------ Data section

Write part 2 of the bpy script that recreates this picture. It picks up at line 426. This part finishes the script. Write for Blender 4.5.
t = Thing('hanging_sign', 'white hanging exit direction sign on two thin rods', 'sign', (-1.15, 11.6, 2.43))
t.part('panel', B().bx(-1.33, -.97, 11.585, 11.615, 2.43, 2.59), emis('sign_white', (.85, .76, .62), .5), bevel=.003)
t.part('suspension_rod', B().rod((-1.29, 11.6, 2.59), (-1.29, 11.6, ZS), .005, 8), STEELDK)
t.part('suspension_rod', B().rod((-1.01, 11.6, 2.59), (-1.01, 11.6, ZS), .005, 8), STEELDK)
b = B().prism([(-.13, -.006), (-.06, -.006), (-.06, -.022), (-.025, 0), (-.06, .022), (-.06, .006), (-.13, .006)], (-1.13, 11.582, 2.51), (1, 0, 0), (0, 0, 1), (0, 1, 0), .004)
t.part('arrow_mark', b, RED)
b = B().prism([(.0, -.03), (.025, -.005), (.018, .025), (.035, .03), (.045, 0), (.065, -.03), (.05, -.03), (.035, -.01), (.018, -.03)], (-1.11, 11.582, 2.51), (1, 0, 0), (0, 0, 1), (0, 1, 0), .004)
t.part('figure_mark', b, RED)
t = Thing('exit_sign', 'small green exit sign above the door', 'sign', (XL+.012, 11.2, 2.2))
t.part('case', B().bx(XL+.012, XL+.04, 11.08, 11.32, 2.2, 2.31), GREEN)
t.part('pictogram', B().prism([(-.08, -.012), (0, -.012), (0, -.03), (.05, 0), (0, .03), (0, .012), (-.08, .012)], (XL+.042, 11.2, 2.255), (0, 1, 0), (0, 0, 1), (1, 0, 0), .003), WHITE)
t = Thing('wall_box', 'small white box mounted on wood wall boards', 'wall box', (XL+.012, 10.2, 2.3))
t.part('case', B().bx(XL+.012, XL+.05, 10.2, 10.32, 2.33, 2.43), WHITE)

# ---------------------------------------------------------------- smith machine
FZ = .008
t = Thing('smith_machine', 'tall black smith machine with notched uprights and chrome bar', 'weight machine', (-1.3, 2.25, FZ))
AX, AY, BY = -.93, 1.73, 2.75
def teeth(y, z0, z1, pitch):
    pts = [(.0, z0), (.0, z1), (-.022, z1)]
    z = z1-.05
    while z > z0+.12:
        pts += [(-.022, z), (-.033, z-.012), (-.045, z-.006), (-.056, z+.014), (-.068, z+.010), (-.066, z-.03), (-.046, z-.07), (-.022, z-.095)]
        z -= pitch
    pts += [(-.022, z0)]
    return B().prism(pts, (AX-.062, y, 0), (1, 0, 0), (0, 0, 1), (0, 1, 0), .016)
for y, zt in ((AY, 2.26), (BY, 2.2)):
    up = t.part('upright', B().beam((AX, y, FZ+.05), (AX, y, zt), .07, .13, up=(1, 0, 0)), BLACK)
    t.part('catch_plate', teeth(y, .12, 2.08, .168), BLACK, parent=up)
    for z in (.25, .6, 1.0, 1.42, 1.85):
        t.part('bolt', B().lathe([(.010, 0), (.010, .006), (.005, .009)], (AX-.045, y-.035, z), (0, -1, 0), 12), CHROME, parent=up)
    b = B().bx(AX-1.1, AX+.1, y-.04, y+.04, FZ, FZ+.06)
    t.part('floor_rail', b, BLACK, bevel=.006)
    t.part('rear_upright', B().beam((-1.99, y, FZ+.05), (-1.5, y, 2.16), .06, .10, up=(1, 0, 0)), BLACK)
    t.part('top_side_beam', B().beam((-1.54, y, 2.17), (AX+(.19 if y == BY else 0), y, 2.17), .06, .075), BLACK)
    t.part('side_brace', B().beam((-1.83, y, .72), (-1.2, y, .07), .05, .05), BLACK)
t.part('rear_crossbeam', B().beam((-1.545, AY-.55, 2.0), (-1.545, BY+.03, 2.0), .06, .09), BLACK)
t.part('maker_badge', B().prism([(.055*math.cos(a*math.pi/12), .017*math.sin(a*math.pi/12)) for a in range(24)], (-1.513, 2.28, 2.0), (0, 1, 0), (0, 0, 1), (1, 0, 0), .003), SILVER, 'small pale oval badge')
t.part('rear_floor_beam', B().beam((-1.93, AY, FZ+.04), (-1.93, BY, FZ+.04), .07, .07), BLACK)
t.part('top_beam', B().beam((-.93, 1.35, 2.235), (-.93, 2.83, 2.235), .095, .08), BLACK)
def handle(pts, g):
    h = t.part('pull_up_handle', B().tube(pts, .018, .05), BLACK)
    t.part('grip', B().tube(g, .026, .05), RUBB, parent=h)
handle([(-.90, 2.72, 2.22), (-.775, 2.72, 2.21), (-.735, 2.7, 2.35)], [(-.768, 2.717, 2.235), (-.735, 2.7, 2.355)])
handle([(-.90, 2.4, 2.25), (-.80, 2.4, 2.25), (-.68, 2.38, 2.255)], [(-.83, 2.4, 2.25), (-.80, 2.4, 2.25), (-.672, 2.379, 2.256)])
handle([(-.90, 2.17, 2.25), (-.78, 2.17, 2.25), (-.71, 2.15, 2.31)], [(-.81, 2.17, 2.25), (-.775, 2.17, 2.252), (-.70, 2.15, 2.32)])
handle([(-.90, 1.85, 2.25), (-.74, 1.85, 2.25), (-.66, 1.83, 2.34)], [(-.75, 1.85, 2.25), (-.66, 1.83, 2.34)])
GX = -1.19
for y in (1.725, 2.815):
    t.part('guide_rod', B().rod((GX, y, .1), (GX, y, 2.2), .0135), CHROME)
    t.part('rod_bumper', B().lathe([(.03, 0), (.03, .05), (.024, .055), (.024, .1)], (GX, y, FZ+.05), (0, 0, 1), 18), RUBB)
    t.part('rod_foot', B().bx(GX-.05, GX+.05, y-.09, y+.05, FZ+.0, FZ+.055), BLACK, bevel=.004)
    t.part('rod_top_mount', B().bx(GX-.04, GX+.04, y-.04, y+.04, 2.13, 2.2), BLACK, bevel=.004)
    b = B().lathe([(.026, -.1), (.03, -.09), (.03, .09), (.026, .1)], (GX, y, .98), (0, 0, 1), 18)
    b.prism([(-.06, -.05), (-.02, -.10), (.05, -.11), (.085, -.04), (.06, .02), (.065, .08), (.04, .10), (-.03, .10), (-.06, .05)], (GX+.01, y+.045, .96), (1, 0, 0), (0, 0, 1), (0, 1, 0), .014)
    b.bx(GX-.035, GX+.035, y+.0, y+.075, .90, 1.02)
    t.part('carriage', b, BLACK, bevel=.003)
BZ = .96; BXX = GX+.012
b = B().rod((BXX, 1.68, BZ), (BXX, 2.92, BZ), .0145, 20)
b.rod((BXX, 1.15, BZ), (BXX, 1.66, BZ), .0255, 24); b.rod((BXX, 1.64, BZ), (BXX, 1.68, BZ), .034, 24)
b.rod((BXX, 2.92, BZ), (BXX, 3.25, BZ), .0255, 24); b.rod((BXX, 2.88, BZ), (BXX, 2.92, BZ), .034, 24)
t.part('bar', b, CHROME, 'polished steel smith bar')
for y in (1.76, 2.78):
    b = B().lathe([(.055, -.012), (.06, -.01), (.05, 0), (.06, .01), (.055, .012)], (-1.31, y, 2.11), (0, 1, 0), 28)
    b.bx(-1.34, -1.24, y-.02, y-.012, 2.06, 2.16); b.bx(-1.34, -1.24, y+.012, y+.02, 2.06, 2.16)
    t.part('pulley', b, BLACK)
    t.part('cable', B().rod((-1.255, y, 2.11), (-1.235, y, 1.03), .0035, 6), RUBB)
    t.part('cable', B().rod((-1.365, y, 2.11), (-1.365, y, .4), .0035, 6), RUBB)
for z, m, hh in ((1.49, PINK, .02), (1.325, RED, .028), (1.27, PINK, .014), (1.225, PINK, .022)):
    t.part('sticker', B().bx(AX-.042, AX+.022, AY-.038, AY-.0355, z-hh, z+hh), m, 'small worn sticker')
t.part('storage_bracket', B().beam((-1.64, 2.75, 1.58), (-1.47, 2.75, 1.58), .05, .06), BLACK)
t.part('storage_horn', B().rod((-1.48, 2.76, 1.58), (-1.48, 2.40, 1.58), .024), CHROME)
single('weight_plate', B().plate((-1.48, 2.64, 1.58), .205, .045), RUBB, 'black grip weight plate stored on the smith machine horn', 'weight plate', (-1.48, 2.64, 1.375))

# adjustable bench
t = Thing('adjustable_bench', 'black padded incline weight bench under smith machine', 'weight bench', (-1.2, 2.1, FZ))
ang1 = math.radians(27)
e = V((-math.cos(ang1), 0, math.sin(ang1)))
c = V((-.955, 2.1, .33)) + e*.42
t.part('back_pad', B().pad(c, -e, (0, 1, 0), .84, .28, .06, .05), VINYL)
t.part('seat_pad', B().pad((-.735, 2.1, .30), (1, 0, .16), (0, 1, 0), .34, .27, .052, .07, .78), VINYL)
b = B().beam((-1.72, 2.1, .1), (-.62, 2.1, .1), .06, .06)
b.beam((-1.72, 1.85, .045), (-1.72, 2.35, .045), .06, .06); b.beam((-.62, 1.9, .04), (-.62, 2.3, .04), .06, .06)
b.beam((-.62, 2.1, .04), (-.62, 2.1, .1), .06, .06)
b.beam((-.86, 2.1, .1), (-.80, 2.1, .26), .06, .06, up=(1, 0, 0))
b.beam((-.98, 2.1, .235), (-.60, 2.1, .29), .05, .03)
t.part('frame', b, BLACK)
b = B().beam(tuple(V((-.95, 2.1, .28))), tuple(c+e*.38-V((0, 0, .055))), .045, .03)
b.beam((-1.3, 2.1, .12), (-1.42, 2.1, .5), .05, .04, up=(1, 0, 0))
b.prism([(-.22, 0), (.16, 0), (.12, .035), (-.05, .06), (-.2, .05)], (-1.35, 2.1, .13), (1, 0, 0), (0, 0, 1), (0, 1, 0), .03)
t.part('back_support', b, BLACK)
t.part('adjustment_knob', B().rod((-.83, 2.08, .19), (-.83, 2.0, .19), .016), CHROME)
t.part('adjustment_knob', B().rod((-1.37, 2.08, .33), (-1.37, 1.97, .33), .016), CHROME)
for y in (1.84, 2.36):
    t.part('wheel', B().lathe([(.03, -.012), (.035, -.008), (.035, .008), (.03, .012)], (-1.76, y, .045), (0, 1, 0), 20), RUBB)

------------

The task:
Give again, word for word, the lines of the listing, starting at its first line and ending with the line containing "2.33, 2.43), WHITE)".

Task answer:
Write part 2 of the bpy script that recreates this picture. It picks up at line 426. This part finishes the script. Write for Blender 4.5.
t = Thing('hanging_sign', 'white hanging exit direction sign on two thin rods', 'sign', (-1.15, 11.6, 2.43))
t.part('panel', B().bx(-1.33, -.97, 11.585, 11.615, 2.43, 2.59), emis('sign_white', (.85, .76, .62), .5), bevel=.003)
t.part('suspension_rod', B().rod((-1.29, 11.6, 2.59), (-1.29, 11.6, ZS), .005, 8), STEELDK)
t.part('suspension_rod', B().rod((-1.01, 11.6, 2.59), (-1.01, 11.6, ZS), .005, 8), STEELDK)
b = B().prism([(-.13, -.006), (-.06, -.006), (-.06, -.022), (-.025, 0), (-.06, .022), (-.06, .006), (-.13, .006)], (-1.13, 11.582, 2.51), (1, 0, 0), (0, 0, 1), (0, 1, 0), .004)
t.part('arrow_mark', b, RED)
b = B().prism([(.0, -.03), (.025, -.005), (.018, .025), (.035, .03), (.045, 0), (.065, -.03), (.05, -.03), (.035, -.01), (.018, -.03)], (-1.11, 11.582, 2.51), (1, 0, 0), (0, 0, 1), (0, 1, 0), .004)
t.part('figure_mark', b, RED)
t = Thing('exit_sign', 'small green exit sign above the door', 'sign', (XL+.012, 11.2, 2.2))
t.part('case', B().bx(XL+.012, XL+.04, 11.08, 11.32, 2.2, 2.31), GREEN)
t.part('pictogram', B().prism([(-.08, -.012), (0, -.012), (0, -.03), (.05, 0), (0, .03), (0, .012), (-.08, .012)], (XL+.042, 11.2, 2.255), (0, 1, 0), (0, 0, 1), (1, 0, 0), .003), WHITE)
t = Thing('wall_box', 'small white box mounted on wood wall boards', 'wall box', (XL+.012, 10.2, 2.3))
t.part('case', B().bx(XL+.012, XL+.05, 10.2, 10.32, 2.33, 2.43), WHITE)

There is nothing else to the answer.